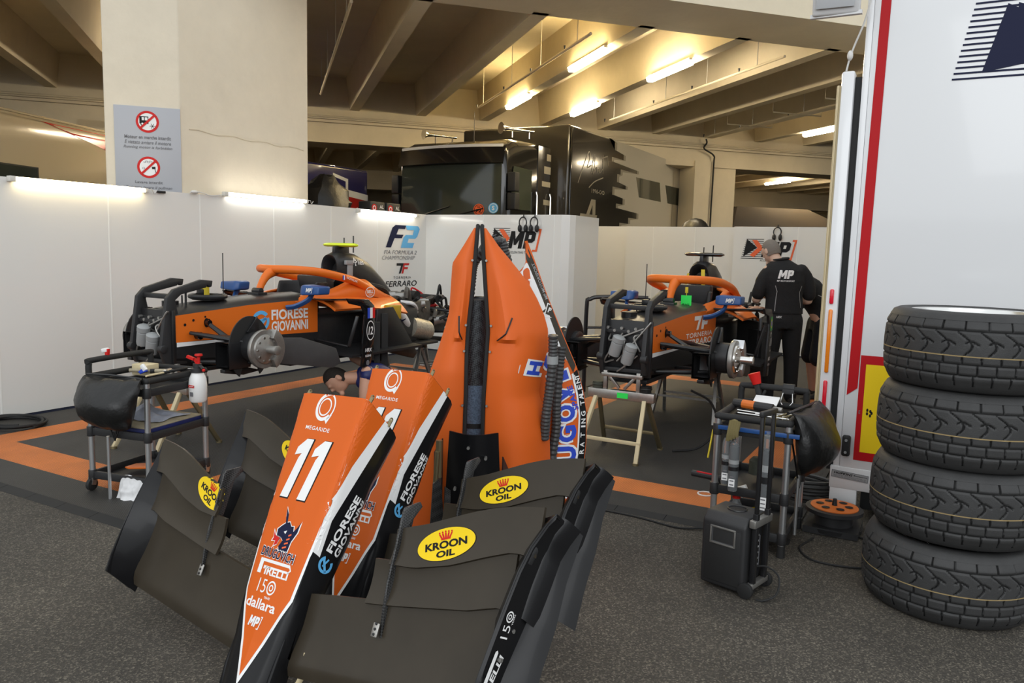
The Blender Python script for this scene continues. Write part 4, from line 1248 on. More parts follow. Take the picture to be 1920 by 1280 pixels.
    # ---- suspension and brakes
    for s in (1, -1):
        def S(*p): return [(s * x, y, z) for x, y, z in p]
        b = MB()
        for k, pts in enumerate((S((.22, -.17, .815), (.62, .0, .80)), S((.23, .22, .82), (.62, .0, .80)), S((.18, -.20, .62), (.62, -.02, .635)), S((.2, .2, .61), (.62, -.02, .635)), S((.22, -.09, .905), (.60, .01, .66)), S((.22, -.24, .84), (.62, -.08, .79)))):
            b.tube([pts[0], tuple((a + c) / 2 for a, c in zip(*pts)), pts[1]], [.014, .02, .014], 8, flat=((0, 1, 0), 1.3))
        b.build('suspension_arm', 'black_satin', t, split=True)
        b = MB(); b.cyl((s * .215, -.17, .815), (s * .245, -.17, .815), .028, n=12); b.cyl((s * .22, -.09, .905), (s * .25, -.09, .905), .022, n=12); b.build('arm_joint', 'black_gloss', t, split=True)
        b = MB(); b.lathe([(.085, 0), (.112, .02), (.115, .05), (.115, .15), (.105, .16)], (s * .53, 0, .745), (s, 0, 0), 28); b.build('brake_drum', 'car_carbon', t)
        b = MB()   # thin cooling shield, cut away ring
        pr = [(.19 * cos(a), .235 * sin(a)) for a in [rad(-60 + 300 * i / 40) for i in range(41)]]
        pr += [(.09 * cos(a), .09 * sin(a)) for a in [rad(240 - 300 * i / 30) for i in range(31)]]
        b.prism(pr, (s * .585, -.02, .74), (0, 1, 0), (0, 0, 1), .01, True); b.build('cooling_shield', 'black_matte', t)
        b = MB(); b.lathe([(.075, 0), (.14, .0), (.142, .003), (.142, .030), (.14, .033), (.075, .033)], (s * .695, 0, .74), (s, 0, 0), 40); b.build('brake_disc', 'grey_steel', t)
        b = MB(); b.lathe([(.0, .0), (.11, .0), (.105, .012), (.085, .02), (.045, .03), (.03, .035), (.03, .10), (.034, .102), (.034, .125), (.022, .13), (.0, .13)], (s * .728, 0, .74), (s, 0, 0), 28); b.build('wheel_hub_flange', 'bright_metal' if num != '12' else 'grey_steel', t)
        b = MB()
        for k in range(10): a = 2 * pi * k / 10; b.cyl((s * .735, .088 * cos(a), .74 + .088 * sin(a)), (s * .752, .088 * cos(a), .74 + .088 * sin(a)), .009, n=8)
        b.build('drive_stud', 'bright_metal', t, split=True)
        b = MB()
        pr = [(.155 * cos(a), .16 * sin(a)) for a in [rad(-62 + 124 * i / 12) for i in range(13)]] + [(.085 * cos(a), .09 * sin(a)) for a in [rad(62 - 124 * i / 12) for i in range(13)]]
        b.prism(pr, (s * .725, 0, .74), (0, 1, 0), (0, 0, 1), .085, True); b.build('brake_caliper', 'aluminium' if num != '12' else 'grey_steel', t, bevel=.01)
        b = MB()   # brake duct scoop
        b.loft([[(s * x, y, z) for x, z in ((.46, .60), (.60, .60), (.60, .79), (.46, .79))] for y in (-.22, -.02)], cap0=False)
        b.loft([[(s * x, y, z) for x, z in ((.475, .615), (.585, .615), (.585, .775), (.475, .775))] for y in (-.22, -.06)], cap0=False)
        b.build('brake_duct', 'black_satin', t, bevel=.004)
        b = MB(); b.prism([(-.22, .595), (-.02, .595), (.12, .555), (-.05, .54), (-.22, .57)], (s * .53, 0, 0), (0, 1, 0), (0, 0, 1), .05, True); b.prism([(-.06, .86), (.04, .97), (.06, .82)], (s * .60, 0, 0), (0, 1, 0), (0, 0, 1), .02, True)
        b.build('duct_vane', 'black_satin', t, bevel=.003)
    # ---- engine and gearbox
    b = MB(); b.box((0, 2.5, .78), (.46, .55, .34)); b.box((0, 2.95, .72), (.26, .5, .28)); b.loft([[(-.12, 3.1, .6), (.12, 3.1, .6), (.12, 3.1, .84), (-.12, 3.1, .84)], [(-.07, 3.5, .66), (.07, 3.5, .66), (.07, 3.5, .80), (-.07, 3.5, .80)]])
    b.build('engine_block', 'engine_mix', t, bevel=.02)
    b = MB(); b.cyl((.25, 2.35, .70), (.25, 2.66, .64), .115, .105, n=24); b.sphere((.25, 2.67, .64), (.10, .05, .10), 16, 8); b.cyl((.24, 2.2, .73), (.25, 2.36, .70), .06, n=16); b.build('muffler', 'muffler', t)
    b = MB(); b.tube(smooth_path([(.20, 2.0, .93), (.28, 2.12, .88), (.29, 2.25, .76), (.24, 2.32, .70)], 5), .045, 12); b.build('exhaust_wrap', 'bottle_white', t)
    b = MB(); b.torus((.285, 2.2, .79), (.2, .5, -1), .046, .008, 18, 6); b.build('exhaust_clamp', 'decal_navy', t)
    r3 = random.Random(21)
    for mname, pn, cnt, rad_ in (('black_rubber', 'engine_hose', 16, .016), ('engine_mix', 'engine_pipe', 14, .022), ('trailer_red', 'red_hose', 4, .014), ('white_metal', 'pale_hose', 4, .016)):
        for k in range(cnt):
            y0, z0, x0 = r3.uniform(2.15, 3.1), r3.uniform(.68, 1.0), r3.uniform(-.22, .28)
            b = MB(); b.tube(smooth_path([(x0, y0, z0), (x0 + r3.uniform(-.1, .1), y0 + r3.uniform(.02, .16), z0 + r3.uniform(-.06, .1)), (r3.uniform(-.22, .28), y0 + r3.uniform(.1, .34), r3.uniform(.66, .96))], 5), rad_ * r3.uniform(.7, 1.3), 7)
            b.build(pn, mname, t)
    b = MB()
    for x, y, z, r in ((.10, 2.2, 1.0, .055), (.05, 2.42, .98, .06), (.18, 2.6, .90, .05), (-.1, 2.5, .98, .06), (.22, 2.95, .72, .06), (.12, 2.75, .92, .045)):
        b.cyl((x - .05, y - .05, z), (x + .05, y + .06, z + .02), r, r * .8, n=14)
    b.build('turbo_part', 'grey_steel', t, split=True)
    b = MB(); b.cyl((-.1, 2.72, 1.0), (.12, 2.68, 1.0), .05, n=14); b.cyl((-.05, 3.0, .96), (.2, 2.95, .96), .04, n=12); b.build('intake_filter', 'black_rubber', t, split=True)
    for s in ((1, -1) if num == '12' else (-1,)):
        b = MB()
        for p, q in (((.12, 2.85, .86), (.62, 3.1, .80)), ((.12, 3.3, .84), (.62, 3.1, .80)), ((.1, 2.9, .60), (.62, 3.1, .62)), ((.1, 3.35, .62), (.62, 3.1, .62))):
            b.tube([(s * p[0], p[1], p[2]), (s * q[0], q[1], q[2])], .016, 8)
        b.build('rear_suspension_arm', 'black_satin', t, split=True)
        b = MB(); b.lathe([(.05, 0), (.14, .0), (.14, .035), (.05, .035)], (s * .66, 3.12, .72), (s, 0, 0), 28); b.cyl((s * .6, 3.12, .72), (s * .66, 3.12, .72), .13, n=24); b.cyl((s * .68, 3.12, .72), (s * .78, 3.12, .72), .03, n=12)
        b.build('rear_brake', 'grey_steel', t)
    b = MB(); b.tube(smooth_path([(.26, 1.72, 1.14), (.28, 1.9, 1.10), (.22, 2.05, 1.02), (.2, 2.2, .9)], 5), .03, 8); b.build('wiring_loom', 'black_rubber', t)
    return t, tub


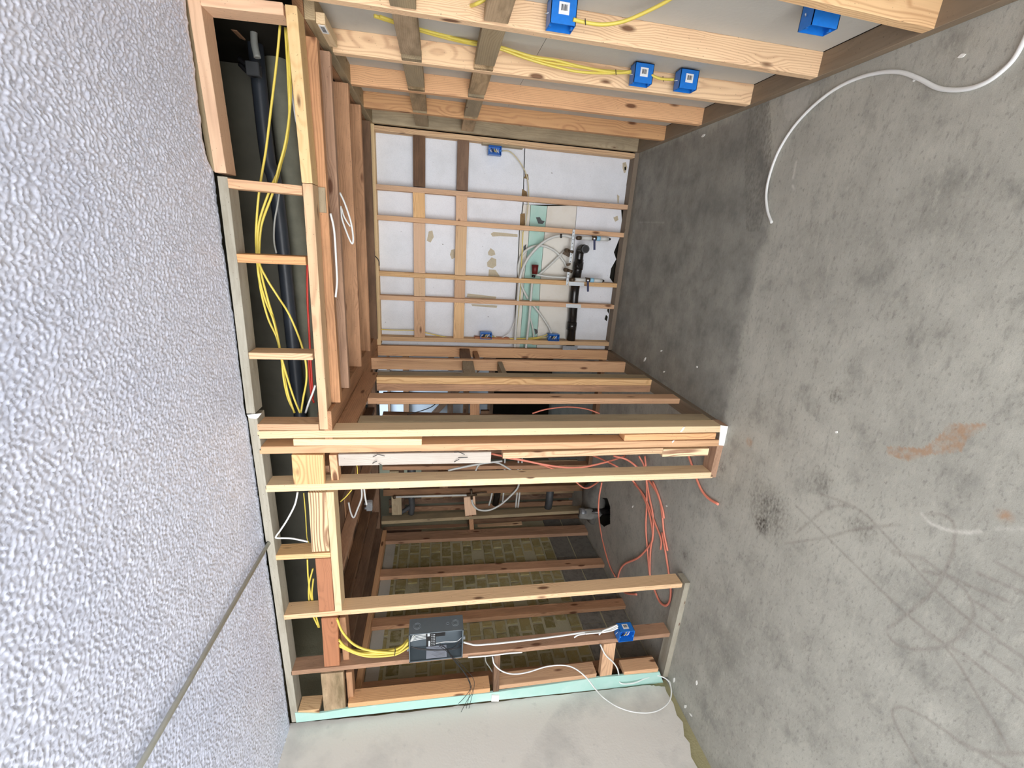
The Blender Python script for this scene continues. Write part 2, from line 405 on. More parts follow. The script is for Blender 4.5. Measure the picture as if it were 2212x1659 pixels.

THE PROBLEM:
The records above are to be quoted exactly, with all pictures left out.

ANSWER TO THE TASK:
The Blender Python script for this scene continues. Write part 4, from line 1248 on. More parts follow. Take the picture to be 1920 by 1280 pixels.
    # ---- suspension and brakes
    for s in (1, -1):
        def S(*p): return [(s * x, y, z) for x, y, z in p]
        b = MB()
        for k, pts in enumerate((S((.22, -.17, .815), (.62, .0, .80)), S((.23, .22, .82), (.62, .0, .80)), S((.18, -.20, .62), (.62, -.02, .635)), S((.2, .2, .61), (.62, -.02, .635)), S((.22, -.09, .905), (.60, .01, .66)), S((.22, -.24, .84), (.62, -.08, .79)))):
            b.tube([pts[0], tuple((a + c) / 2 for a, c in zip(*pts)), pts[1]], [.014, .02, .014], 8, flat=((0, 1, 0), 1.3))
        b.build('suspension_arm', 'black_satin', t, split=True)
        b = MB(); b.cyl((s * .215, -.17, .815), (s * .245, -.17, .815), .028, n=12); b.cyl((s * .22, -.09, .905), (s * .25, -.09, .905), .022, n=12); b.build('arm_joint', 'black_gloss', t, split=True)
        b = MB(); b.lathe([(.085, 0), (.112, .02), (.115, .05), (.115, .15), (.105, .16)], (s * .53, 0, .745), (s, 0, 0), 28); b.build('brake_drum', 'car_carbon', t)
        b = MB()   # thin cooling shield, cut away ring
        pr = [(.19 * cos(a), .235 * sin(a)) for a in [rad(-60 + 300 * i / 40) for i in range(41)]]
        pr += [(.09 * cos(a), .09 * sin(a)) for a in [rad(240 - 300 * i / 30) for i in range(31)]]
        b.prism(pr, (s * .585, -.02, .74), (0, 1, 0), (0, 0, 1), .01, True); b.build('cooling_shield', 'black_matte', t)
        b = MB(); b.lathe([(.075, 0), (.14, .0), (.142, .003), (.142, .030), (.14, .033), (.075, .033)], (s * .695, 0, .74), (s, 0, 0), 40); b.build('brake_disc', 'grey_steel', t)
        b = MB(); b.lathe([(.0, .0), (.11, .0), (.105, .012), (.085, .02), (.045, .03), (.03, .035), (.03, .10), (.034, .102), (.034, .125), (.022, .13), (.0, .13)], (s * .728, 0, .74), (s, 0, 0), 28); b.build('wheel_hub_flange', 'bright_metal' if num != '12' else 'grey_steel', t)
        b = MB()
        for k in range(10): a = 2 * pi * k / 10; b.cyl((s * .735, .088 * cos(a), .74 + .088 * sin(a)), (s * .752, .088 * cos(a), .74 + .088 * sin(a)), .009, n=8)
        b.build('drive_stud', 'bright_metal', t, split=True)
        b = MB()
        pr = [(.155 * cos(a), .16 * sin(a)) for a in [rad(-62 + 124 * i / 12) for i in range(13)]] + [(.085 * cos(a), .09 * sin(a)) for a in [rad(62 - 124 * i / 12) for i in range(13)]]
        b.prism(pr, (s * .725, 0, .74), (0, 1, 0), (0, 0, 1), .085, True); b.build('brake_caliper', 'aluminium' if num != '12' else 'grey_steel', t, bevel=.01)
        b = MB()   # brake duct scoop
        b.loft([[(s * x, y, z) for x, z in ((.46, .60), (.60, .60), (.60, .79), (.46, .79))] for y in (-.22, -.02)], cap0=False)
        b.loft([[(s * x, y, z) for x, z in ((.475, .615), (.585, .615), (.585, .775), (.475, .775))] for y in (-.22, -.06)], cap0=False)
        b.build('brake_duct', 'black_satin', t, bevel=.004)
        b = MB(); b.prism([(-.22, .595), (-.02, .595), (.12, .555), (-.05, .54), (-.22, .57)], (s * .53, 0, 0), (0, 1, 0), (0, 0, 1), .05, True); b.prism([(-.06, .86), (.04, .97), (.06, .82)], (s * .60, 0, 0), (0, 1, 0), (0, 0, 1), .02, True)
        b.build('duct_vane', 'black_satin', t, bevel=.003)
    # ---- engine and gearbox
    b = MB(); b.box((0, 2.5, .78), (.46, .55, .34)); b.box((0, 2.95, .72), (.26, .5, .28)); b.loft([[(-.12, 3.1, .6), (.12, 3.1, .6), (.12, 3.1, .84), (-.12, 3.1, .84)], [(-.07, 3.5, .66), (.07, 3.5, .66), (.07, 3.5, .80), (-.07, 3.5, .80)]])
    b.build('engine_block', 'engine_mix', t, bevel=.02)
    b = MB(); b.cyl((.25, 2.35, .70), (.25, 2.66, .64), .115, .105, n=24); b.sphere((.25, 2.67, .64), (.10, .05, .10), 16, 8); b.cyl((.24, 2.2, .73), (.25, 2.36, .70), .06, n=16); b.build('muffler', 'muffler', t)
    b = MB(); b.tube(smooth_path([(.20, 2.0, .93), (.28, 2.12, .88), (.29, 2.25, .76), (.24, 2.32, .70)], 5), .045, 12); b.build('exhaust_wrap', 'bottle_white', t)
    b = MB(); b.torus((.285, 2.2, .79), (.2, .5, -1), .046, .008, 18, 6); b.build('exhaust_clamp', 'decal_navy', t)
    r3 = random.Random(21)
    for mname, pn, cnt, rad_ in (('black_rubber', 'engine_hose', 16, .016), ('engine_mix', 'engine_pipe', 14, .022), ('trailer_red', 'red_hose', 4, .014), ('white_metal', 'pale_hose', 4, .016)):
        for k in range(cnt):
            y0, z0, x0 = r3.uniform(2.15, 3.1), r3.uniform(.68, 1.0), r3.uniform(-.22, .28)
            b = MB(); b.tube(smooth_path([(x0, y0, z0), (x0 + r3.uniform(-.1, .1), y0 + r3.uniform(.02, .16), z0 + r3.uniform(-.06, .1)), (r3.uniform(-.22, .28), y0 + r3.uniform(.1, .34), r3.uniform(.66, .96))], 5), rad_ * r3.uniform(.7, 1.3), 7)
            b.build(pn, mname, t)
    b = MB()
    for x, y, z, r in ((.10, 2.2, 1.0, .055), (.05, 2.42, .98, .06), (.18, 2.6, .90, .05), (-.1, 2.5, .98, .06), (.22, 2.95, .72, .06), (.12, 2.75, .92, .045)):
        b.cyl((x - .05, y - .05, z), (x + .05, y + .06, z + .02), r, r * .8, n=14)
    b.build('turbo_part', 'grey_steel', t, split=True)
    b = MB(); b.cyl((-.1, 2.72, 1.0), (.12, 2.68, 1.0), .05, n=14); b.cyl((-.05, 3.0, .96), (.2, 2.95, .96), .04, n=12); b.build('intake_filter', 'black_rubber', t, split=True)
    for s in ((1, -1) if num == '12' else (-1,)):
        b = MB()
        for p, q in (((.12, 2.85, .86), (.62, 3.1, .80)), ((.12, 3.3, .84), (.62, 3.1, .80)), ((.1, 2.9, .60), (.62, 3.1, .62)), ((.1, 3.35, .62), (.62, 3.1, .62))):
            b.tube([(s * p[0], p[1], p[2]), (s * q[0], q[1], q[2])], .016, 8)
        b.build('rear_suspension_arm', 'black_satin', t, split=True)
        b = MB(); b.lathe([(.05, 0), (.14, .0), (.14, .035), (.05, .035)], (s * .66, 3.12, .72), (s, 0, 0), 28); b.cyl((s * .6, 3.12, .72), (s * .66, 3.12, .72), .13, n=24); b.cyl((s * .68, 3.12, .72), (s * .78, 3.12, .72), .03, n=12)
        b.build('rear_brake', 'grey_steel', t)
    b = MB(); b.tube(smooth_path([(.26, 1.72, 1.14), (.28, 1.9, 1.10), (.22, 2.05, 1.02), (.2, 2.2, .9)], 5), .03, 8); b.build('wiring_loom', 'black_rubber', t)
    return t, tub


The Blender Python script for this scene continues. Write part 2, from line 405 on. More parts follow. The script is for Blender 4.5. Measure the picture as if it were 2212x1659 pixels.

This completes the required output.